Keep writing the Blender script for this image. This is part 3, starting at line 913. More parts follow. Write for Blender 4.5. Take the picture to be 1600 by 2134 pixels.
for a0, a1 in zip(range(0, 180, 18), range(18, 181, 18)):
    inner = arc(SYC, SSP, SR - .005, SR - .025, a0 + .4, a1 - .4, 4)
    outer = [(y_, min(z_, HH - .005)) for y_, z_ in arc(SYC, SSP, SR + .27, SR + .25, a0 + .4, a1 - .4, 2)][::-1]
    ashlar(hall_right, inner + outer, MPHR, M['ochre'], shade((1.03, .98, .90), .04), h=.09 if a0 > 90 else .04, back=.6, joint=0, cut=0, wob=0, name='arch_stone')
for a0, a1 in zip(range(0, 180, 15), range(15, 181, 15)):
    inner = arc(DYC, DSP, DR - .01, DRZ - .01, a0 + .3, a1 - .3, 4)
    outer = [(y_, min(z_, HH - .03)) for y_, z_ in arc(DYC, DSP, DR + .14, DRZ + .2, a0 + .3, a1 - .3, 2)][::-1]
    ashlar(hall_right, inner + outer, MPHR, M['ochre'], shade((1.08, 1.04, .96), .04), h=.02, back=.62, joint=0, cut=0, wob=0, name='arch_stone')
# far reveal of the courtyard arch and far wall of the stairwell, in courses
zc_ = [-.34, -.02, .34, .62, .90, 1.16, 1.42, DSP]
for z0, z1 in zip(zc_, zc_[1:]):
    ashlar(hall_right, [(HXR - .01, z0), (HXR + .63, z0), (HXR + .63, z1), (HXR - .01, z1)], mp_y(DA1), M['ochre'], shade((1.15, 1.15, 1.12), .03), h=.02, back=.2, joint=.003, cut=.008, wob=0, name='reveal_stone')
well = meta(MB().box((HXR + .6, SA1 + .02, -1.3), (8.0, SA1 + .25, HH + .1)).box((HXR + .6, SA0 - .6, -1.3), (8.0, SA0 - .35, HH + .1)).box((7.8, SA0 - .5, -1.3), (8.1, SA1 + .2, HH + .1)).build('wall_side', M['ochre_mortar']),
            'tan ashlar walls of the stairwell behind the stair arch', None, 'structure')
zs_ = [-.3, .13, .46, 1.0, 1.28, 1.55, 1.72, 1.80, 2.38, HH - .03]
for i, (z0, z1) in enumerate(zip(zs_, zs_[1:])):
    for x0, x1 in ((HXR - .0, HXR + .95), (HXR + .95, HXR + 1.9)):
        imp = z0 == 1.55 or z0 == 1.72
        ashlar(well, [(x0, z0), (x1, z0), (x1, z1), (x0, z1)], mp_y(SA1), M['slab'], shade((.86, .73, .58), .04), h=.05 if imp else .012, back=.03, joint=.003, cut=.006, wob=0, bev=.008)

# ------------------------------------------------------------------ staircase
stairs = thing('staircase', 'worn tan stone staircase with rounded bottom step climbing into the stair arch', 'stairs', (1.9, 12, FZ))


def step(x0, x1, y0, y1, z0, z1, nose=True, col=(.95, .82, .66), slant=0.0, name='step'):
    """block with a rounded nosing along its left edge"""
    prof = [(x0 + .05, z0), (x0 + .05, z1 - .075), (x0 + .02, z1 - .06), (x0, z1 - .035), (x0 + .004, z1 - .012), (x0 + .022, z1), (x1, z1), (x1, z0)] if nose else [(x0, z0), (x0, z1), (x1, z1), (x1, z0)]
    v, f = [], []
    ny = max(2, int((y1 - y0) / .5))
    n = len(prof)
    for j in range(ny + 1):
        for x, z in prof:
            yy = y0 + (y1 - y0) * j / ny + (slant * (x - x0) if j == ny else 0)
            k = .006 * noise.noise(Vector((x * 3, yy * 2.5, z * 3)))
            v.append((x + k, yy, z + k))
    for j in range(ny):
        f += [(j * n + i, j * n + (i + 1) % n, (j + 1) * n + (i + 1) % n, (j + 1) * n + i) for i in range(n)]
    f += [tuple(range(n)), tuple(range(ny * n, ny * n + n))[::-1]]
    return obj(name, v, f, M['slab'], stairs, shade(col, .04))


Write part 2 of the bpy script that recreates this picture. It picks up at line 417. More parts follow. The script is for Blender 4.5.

*Written problem*
Exactly as they are written, print the entries again.

*Exercise answer*
Keep writing the Blender script for this image. This is part 3, starting at line 913. More parts follow. Write for Blender 4.5. Take the picture to be 1600 by 2134 pixels.
for a0, a1 in zip(range(0, 180, 18), range(18, 181, 18)):
    inner = arc(SYC, SSP, SR - .005, SR - .025, a0 + .4, a1 - .4, 4)
    outer = [(y_, min(z_, HH - .005)) for y_, z_ in arc(SYC, SSP, SR + .27, SR + .25, a0 + .4, a1 - .4, 2)][::-1]
    ashlar(hall_right, inner + outer, MPHR, M['ochre'], shade((1.03, .98, .90), .04), h=.09 if a0 > 90 else .04, back=.6, joint=0, cut=0, wob=0, name='arch_stone')
for a0, a1 in zip(range(0, 180, 15), range(15, 181, 15)):
    inner = arc(DYC, DSP, DR - .01, DRZ - .01, a0 + .3, a1 - .3, 4)
    outer = [(y_, min(z_, HH - .03)) for y_, z_ in arc(DYC, DSP, DR + .14, DRZ + .2, a0 + .3, a1 - .3, 2)][::-1]
    ashlar(hall_right, inner + outer, MPHR, M['ochre'], shade((1.08, 1.04, .96), .04), h=.02, back=.62, joint=0, cut=0, wob=0, name='arch_stone')
# far reveal of the courtyard arch and far wall of the stairwell, in courses
zc_ = [-.34, -.02, .34, .62, .90, 1.16, 1.42, DSP]
for z0, z1 in zip(zc_, zc_[1:]):
    ashlar(hall_right, [(HXR - .01, z0), (HXR + .63, z0), (HXR + .63, z1), (HXR - .01, z1)], mp_y(DA1), M['ochre'], shade((1.15, 1.15, 1.12), .03), h=.02, back=.2, joint=.003, cut=.008, wob=0, name='reveal_stone')
well = meta(MB().box((HXR + .6, SA1 + .02, -1.3), (8.0, SA1 + .25, HH + .1)).box((HXR + .6, SA0 - .6, -1.3), (8.0, SA0 - .35, HH + .1)).box((7.8, SA0 - .5, -1.3), (8.1, SA1 + .2, HH + .1)).build('wall_side', M['ochre_mortar']),
            'tan ashlar walls of the stairwell behind the stair arch', None, 'structure')
zs_ = [-.3, .13, .46, 1.0, 1.28, 1.55, 1.72, 1.80, 2.38, HH - .03]
for i, (z0, z1) in enumerate(zip(zs_, zs_[1:])):
    for x0, x1 in ((HXR - .0, HXR + .95), (HXR + .95, HXR + 1.9)):
        imp = z0 == 1.55 or z0 == 1.72
        ashlar(well, [(x0, z0), (x1, z0), (x1, z1), (x0, z1)], mp_y(SA1), M['slab'], shade((.86, .73, .58), .04), h=.05 if imp else .012, back=.03, joint=.003, cut=.006, wob=0, bev=.008)

# ------------------------------------------------------------------ staircase
stairs = thing('staircase', 'worn tan stone staircase with rounded bottom step climbing into the stair arch', 'stairs', (1.9, 12, FZ))


def step(x0, x1, y0, y1, z0, z1, nose=True, col=(.95, .82, .66), slant=0.0, name='step'):
    """block with a rounded nosing along its left edge"""
    prof = [(x0 + .05, z0), (x0 + .05, z1 - .075), (x0 + .02, z1 - .06), (x0, z1 - .035), (x0 + .004, z1 - .012), (x0 + .022, z1), (x1, z1), (x1, z0)] if nose else [(x0, z0), (x0, z1), (x1, z1), (x1, z0)]
    v, f = [], []
    ny = max(2, int((y1 - y0) / .5))
    n = len(prof)
    for j in range(ny + 1):
        for x, z in prof:
            yy = y0 + (y1 - y0) * j / ny + (slant * (x - x0) if j == ny else 0)
            k = .006 * noise.noise(Vector((x * 3, yy * 2.5, z * 3)))
            v.append((x + k, yy, z + k))
    for j in range(ny):
        f += [(j * n + i, j * n + (i + 1) % n, (j + 1) * n + (i + 1) % n, (j + 1) * n + i) for i in range(n)]
    f += [tuple(range(n)), tuple(range(ny * n, ny * n + n))[::-1]]
    return obj(name, v, f, M['slab'], stairs, shade(col, .04))


Write part 2 of the bpy script that recreates this picture. It picks up at line 417. More parts follow. The script is for Blender 4.5.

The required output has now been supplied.